Jack Gilbert · ★★★★★

...It is not about the spirit. The spirit dances, comes and goes. But the soul is nailed to us like lentils and fatty bacon lodged under the ribs. What lasted is what the soul ate. The way a child knows the world by putting it part by part into his mouth. As I tried to gnaw my way into the Lord, working to put my heart against that heart. Lying in the wheat at night, letting the rain after all the dry months have me. This is my first exposure to the late poet Jack Gilbert who died in Berkeley in 2012. I'm floored. So many of these pieces speak with such a directness and plainspoken wisdom about the nature of living.
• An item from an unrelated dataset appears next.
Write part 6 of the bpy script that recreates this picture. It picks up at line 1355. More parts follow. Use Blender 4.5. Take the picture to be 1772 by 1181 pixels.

It is hard not to be convinced of Gilbert's worldview. The Japanese think it strange we paint our old wooden houses when it takes so long to find the wabi in them. They prefer the bonsai tree after the valiant blossoming is over, the leaves fallen. When bareness reveals a merit born in the vegetable struggling. Soul versus Spirit, vegetable struggling, the nature of existence and what makes a person a person. These ideas run through each of Gilbert's poems, from the inspirational to the utterly tragic. ...If ecstasy means we are taken over by something, we become an occupied country, the audience to an intensity we are only the proscenium for. The man does not want to know rapture by standing outside himself. He wants to know delight as the native land he is. He often does this: pulls apart experience so he can look at its objects and the lenses through which the objects are assigned value. It is a heady trick but in Gilbert's hands there is nothing tricky about it, merely an impulse towards truth. Nowhere is the cleverness of Merwin nor the confidence of William Carlos Williams. Instead you have a voice that is earnest and at times humble, but always willing to share the whole story whether it makes him look good or not. Truly a pre-social media age quality. I have so many favorites in this collection that a list of them would be close to a snapshot of the table of contents. This is a wise collection. Poems earned through a life of experiences both sad and inspirational but never precious, often just wondering. It will be easy to call this one of my favorite books of poetry.